Morrison's career took an exciting turn when he was approached by league president John Ziegler Jr. about overseeing the expansion and relocation of the Hockey Hall of Fame. In 1986, after a quarter of a century on the Canadian Exhibition grounds, the Hall was in need of a modernized facility in a higher profile location. Morrison was appointed Vice President Project Development and President of the Hockey Hall of Fame. He was an integral part of the Hall's successful bid to relocate to the northwest corner of Yonge and Front Streets in Toronto's financial district. The historic Bank of Montreal building was preserved adjacent to the ultra-modern BCE Place office and retail complex. The new development was grafted on to the bank building to provide the best of both worlds for the Hall's future. Morrison himself envisioned the architectural landmark becoming a "cathedral to the icons of hockey" by housing a permanent display paying tribute to the Hall's Honoured Members.

In October 1991, Morrison was named Chairman and CEO of the Hockey Hall of Fame. On December 31, 1992, the Hall closed its doors at the CNE and prepared to move into its new environs. The doors of the new Hall opened to world-wide acclaim on June 18, 1993. Millions of fans poured through over the next few years and were thrilled by its historic and interactive content. Between October 1997 and June 1998, Morrison presided over the largest facility expansion since the initial move downtown.

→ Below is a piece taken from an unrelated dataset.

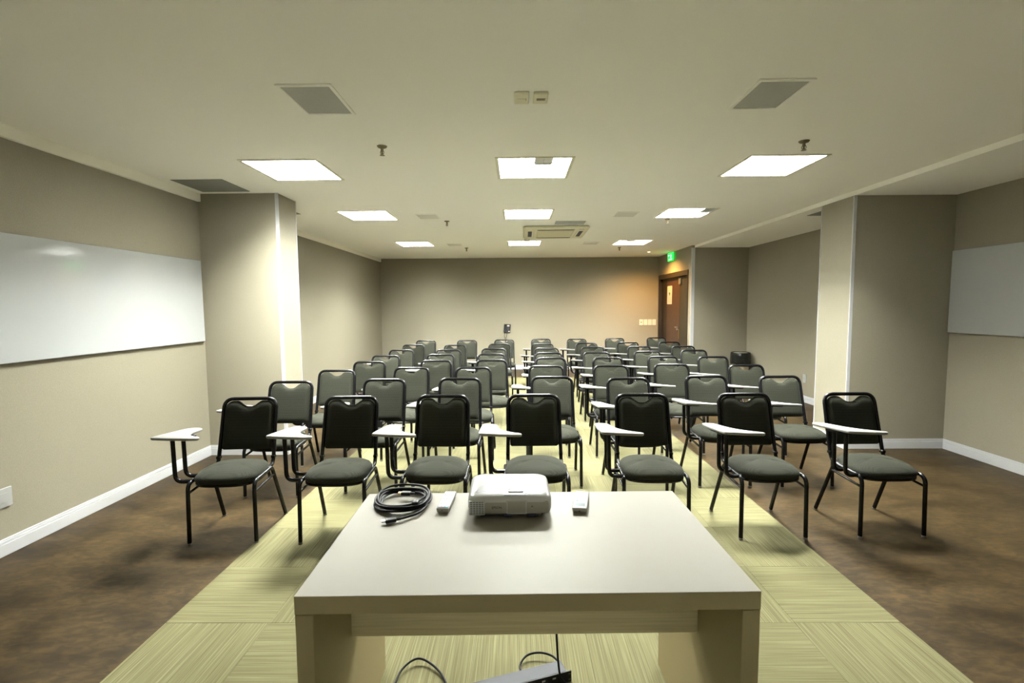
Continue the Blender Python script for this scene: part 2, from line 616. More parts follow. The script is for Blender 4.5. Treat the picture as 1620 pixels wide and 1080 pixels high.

The London Life Hockey Resource Centre was moved from its original space to make way for the Royal Canadian Mint World of Hockey Zone and the IBM Global Game interactive station. This new display offered the world's largest and most ambitious tribute to international hockey.

When Morrison retired in 1998, the hockey community lost one of its hardest working and most charismatic personalities. He created an appreciation of the job done by on-ice officials and increased the profile of the Hockey Hall of Fame, where he himself was elected in 1999.